SET TASK. Only the lines between the line holding "Recreate this scene" and the line holding "from mathutils import Vector, Matrix, Euler", both of those included, should be copied exactly; drop the pictures.

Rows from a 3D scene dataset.
________________

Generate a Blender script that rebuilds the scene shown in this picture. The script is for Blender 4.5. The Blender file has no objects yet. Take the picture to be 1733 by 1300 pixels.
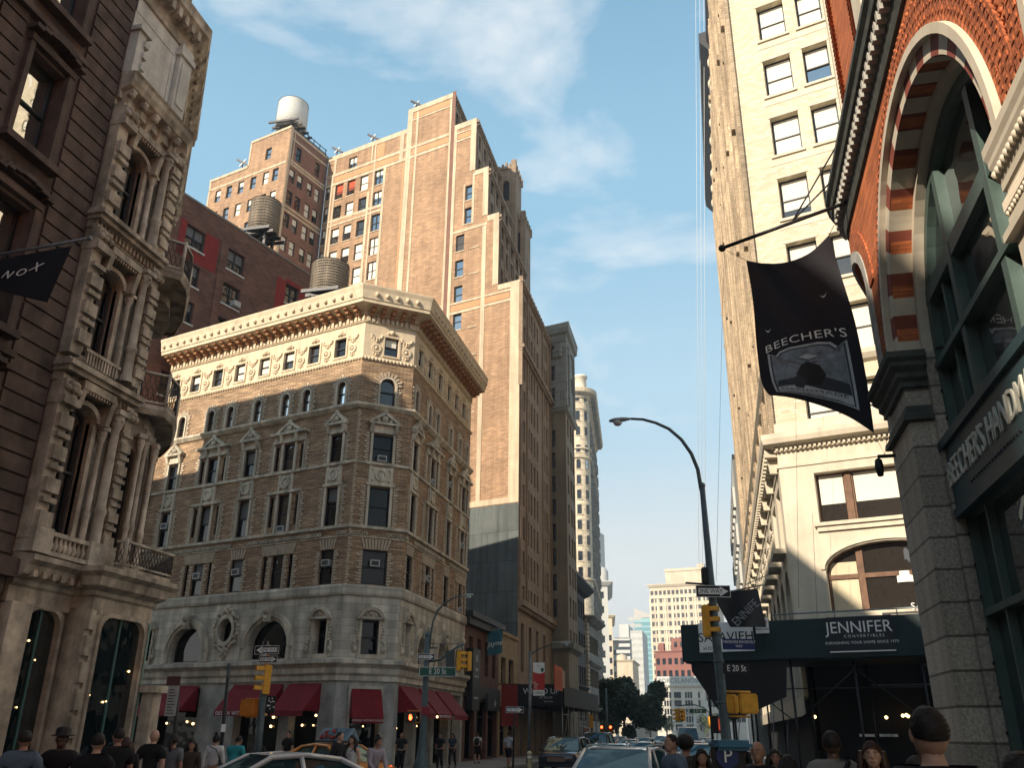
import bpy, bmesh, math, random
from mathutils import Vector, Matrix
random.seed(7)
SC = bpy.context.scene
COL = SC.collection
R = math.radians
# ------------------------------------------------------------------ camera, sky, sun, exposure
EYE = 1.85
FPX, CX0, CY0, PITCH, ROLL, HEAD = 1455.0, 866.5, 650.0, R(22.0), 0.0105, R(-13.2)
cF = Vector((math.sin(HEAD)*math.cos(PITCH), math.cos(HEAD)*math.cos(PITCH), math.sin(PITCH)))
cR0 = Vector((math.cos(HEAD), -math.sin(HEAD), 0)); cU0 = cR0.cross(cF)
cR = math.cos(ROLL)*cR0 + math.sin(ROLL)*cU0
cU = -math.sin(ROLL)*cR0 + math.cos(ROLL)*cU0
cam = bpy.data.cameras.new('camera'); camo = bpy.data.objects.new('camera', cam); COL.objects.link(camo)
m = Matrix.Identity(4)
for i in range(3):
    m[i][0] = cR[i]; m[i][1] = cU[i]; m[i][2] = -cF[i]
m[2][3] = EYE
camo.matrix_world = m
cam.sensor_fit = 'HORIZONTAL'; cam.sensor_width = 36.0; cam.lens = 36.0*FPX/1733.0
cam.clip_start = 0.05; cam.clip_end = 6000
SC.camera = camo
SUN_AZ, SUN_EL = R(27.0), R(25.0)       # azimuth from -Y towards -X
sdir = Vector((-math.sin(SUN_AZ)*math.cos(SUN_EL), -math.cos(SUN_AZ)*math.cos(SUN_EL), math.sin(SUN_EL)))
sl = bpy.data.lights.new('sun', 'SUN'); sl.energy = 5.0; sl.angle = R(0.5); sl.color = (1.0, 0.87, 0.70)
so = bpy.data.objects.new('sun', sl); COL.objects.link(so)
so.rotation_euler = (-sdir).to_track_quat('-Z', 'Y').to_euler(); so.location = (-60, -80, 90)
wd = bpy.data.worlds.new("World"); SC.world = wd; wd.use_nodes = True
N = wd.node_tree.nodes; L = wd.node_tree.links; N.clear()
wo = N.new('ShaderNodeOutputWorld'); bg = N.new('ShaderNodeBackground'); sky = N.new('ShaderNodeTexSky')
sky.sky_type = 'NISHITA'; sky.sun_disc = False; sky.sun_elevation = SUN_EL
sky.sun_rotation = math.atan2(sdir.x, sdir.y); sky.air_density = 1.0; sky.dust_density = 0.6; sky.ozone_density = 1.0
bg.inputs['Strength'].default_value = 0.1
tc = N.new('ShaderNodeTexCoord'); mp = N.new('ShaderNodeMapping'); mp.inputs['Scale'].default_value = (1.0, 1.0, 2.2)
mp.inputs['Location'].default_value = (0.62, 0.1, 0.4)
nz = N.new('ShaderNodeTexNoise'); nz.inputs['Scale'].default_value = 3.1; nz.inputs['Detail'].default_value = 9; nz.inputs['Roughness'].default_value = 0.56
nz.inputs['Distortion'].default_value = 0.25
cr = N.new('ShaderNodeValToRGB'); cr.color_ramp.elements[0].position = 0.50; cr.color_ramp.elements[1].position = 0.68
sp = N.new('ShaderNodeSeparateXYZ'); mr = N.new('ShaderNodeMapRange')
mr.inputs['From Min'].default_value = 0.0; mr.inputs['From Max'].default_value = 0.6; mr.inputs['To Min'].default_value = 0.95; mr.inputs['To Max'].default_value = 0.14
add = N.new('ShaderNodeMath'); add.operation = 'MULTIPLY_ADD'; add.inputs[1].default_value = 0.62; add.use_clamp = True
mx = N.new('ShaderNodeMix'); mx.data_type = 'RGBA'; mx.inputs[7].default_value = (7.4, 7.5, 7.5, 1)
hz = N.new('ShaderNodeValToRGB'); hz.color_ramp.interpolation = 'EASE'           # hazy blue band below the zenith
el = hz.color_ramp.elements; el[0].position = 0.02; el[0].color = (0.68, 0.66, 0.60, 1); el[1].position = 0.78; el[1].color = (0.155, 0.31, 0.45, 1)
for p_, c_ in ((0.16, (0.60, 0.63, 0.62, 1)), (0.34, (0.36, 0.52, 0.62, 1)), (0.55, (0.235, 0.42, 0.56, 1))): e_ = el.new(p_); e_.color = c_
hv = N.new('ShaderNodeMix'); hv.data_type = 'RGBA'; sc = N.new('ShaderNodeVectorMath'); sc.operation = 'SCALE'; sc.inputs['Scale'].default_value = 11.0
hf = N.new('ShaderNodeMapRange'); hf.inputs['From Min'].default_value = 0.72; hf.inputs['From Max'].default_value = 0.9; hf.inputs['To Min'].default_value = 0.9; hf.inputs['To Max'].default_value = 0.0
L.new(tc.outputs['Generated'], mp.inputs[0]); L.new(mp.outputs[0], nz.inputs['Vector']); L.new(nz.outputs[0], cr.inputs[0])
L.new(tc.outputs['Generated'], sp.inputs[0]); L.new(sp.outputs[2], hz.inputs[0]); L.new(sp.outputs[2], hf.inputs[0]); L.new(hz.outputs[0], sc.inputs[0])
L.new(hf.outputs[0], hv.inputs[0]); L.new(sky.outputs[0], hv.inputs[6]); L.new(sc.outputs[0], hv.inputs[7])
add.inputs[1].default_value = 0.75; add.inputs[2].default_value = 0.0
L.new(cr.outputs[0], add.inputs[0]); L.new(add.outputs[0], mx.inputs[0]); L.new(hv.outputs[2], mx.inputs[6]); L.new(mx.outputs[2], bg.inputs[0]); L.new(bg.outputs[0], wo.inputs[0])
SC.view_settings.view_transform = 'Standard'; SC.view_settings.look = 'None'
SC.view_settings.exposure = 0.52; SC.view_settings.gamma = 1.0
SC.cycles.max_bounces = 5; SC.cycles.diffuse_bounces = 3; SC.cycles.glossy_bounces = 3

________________

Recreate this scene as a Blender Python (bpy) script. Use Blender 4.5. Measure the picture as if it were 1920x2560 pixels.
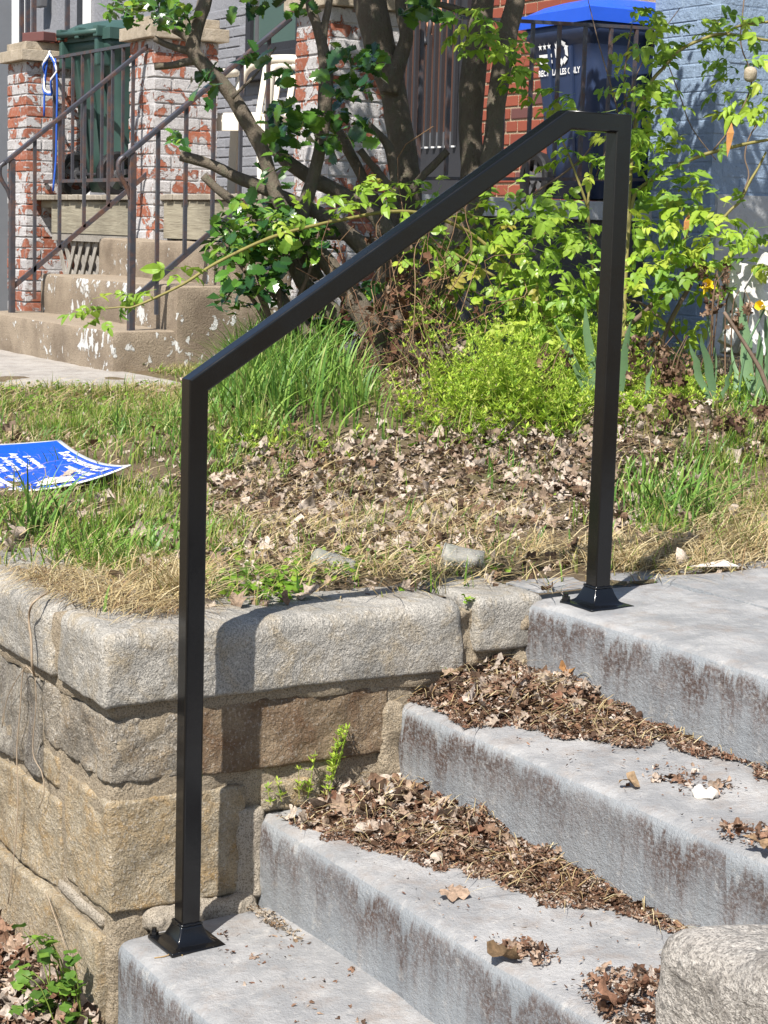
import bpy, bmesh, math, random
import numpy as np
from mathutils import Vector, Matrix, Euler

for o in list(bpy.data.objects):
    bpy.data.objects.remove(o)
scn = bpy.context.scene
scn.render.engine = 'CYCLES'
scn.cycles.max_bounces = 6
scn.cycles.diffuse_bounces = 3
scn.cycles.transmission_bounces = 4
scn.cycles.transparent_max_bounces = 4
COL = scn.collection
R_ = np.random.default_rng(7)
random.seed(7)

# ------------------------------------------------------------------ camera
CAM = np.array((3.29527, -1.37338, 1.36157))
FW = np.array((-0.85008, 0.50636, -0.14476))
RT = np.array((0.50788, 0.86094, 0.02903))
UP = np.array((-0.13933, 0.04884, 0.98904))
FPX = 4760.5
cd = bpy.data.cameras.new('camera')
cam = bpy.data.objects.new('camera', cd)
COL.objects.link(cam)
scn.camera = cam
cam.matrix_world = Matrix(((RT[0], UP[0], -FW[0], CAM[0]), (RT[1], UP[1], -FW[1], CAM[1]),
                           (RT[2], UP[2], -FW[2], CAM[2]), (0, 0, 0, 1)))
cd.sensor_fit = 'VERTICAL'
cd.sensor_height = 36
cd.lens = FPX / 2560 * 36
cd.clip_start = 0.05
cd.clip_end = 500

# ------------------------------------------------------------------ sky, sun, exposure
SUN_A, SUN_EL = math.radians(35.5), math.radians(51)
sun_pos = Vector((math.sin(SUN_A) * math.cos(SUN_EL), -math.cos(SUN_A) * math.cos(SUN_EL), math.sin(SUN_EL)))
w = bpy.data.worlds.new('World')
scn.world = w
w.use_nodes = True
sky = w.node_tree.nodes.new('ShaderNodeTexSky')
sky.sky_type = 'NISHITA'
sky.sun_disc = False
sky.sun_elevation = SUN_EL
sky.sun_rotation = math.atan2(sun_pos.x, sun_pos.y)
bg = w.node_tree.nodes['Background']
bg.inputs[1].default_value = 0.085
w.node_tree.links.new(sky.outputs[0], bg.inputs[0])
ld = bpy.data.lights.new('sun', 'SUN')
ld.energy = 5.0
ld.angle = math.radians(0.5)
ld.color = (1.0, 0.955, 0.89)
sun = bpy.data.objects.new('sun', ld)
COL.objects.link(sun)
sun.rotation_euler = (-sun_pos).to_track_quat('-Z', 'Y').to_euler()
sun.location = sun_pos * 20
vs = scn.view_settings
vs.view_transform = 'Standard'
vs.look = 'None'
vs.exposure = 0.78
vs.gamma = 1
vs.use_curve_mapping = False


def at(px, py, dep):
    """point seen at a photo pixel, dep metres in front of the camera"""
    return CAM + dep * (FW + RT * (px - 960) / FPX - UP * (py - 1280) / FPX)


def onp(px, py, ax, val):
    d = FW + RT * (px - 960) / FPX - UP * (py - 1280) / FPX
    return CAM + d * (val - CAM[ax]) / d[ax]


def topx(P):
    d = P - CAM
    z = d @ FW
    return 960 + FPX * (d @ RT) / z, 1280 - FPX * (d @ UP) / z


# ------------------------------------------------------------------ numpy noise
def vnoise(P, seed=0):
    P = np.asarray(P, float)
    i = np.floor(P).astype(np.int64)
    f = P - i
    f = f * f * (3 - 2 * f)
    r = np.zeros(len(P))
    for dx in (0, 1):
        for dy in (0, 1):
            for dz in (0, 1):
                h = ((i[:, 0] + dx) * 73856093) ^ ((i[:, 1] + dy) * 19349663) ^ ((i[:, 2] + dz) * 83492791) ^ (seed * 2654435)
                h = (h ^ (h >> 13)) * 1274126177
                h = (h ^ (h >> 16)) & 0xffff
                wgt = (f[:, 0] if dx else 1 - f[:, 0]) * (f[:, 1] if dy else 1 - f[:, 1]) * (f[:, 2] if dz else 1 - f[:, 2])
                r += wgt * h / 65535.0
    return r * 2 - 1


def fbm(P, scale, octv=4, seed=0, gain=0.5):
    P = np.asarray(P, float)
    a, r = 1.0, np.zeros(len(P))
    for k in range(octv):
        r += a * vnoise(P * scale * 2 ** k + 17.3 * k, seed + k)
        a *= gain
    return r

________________

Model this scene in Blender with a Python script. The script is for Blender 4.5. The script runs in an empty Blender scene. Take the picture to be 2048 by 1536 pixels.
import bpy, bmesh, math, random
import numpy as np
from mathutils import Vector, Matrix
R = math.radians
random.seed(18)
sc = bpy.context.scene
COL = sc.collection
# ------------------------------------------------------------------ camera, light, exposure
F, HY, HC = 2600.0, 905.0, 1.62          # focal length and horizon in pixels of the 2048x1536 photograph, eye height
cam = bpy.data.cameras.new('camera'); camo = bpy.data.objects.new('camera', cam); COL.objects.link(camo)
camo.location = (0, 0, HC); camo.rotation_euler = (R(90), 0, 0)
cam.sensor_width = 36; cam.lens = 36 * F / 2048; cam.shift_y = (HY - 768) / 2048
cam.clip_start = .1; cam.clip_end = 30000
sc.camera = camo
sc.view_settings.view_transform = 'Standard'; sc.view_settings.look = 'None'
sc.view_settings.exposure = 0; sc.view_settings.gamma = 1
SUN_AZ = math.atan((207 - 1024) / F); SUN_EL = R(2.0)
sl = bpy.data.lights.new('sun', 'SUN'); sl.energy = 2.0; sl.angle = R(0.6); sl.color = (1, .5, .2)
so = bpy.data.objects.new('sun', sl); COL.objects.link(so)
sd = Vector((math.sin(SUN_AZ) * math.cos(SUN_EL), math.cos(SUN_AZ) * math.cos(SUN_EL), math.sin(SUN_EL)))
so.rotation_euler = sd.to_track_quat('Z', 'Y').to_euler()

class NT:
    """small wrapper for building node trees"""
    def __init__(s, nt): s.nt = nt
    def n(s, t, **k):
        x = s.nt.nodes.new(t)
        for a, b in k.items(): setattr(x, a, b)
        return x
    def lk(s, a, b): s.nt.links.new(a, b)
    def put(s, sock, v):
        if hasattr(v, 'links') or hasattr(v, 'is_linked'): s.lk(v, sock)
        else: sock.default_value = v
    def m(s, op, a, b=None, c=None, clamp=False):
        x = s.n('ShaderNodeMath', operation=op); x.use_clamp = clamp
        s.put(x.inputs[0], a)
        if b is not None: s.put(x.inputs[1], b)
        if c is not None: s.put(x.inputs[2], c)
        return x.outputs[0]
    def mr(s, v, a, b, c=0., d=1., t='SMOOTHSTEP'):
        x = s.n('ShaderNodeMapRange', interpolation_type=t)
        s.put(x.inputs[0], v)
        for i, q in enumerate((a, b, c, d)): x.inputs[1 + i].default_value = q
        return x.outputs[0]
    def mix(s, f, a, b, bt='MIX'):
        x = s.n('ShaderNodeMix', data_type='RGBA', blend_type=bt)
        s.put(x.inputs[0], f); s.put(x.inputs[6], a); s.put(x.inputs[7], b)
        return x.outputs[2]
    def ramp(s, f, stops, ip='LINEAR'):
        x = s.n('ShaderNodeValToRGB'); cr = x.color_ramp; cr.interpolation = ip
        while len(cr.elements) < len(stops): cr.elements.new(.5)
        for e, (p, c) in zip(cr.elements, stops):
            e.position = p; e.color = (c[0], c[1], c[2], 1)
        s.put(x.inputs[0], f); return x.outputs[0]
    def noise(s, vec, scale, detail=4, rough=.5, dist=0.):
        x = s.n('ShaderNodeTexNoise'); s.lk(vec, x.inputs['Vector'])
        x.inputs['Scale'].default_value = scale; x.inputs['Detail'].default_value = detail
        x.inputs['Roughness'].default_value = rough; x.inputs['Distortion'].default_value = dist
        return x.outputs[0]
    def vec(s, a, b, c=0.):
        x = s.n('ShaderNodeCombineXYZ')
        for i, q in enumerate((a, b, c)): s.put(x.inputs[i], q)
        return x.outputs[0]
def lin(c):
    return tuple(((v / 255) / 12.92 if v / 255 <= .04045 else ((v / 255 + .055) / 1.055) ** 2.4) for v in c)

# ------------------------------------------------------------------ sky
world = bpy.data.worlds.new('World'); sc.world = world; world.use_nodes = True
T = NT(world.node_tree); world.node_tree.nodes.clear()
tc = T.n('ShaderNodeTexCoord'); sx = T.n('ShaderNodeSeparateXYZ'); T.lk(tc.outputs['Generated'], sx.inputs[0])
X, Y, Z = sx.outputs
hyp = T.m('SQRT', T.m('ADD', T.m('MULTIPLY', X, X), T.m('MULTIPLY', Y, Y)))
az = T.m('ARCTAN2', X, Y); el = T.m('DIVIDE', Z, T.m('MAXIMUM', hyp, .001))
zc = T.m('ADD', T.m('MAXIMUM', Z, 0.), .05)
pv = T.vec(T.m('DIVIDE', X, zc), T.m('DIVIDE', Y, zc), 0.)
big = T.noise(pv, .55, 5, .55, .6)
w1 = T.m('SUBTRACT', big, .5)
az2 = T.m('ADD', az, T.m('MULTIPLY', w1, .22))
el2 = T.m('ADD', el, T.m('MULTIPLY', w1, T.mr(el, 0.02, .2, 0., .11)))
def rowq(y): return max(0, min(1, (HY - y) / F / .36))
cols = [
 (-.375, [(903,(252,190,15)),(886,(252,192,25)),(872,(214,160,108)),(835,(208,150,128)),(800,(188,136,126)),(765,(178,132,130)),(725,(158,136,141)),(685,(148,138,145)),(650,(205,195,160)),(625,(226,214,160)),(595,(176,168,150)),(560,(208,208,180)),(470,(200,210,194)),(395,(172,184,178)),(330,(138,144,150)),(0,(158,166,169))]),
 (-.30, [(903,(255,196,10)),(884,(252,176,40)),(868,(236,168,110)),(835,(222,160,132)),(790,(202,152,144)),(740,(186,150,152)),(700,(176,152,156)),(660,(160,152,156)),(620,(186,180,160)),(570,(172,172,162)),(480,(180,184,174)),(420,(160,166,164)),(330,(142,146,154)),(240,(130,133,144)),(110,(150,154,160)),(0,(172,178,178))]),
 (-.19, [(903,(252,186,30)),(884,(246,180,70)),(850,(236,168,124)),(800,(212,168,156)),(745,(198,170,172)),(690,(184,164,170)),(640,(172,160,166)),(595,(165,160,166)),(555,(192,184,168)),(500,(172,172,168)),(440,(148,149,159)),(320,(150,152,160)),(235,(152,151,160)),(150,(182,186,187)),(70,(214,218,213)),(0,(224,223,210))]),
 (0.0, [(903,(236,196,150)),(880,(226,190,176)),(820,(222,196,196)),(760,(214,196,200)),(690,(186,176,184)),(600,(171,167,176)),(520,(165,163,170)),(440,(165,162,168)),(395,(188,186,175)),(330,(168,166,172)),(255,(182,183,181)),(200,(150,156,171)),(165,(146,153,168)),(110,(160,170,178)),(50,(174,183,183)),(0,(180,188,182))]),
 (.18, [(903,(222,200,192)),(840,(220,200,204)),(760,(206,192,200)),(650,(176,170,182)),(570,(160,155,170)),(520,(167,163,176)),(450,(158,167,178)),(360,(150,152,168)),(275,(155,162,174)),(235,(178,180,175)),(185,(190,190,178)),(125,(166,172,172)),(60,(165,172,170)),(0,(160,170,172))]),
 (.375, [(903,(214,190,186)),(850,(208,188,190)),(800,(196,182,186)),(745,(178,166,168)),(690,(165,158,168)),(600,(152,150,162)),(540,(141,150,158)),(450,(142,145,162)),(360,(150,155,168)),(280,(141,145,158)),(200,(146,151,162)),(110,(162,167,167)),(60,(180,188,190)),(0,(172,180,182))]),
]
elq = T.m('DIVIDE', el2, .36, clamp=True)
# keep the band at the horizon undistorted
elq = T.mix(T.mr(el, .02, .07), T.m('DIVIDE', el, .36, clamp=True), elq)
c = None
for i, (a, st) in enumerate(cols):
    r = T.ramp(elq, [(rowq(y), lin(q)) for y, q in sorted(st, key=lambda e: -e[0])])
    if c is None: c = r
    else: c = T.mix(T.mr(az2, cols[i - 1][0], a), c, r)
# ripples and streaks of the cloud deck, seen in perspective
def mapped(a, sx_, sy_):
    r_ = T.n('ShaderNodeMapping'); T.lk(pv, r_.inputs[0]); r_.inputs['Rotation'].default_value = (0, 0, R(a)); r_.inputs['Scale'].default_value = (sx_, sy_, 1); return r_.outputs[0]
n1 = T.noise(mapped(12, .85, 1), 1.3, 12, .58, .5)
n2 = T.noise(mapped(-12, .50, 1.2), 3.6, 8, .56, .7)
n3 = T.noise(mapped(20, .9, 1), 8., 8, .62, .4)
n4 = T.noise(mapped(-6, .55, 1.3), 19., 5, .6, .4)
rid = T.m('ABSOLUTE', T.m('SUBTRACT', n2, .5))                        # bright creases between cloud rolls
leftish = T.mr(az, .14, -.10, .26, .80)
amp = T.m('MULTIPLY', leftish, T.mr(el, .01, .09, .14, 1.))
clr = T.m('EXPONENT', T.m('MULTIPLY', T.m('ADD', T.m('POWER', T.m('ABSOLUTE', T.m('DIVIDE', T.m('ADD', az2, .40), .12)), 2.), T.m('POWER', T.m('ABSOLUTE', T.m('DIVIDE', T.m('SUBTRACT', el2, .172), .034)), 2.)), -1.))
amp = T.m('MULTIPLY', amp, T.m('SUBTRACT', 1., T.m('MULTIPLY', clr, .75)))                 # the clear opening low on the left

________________

WRITTEN SOLUTION.
Recreate this scene as a Blender Python (bpy) script. Use Blender 4.5. Measure the picture as if it were 1920x2560 pixels.
import bpy, bmesh, math, random
import numpy as np
from mathutils import Vector, Matrix, Euler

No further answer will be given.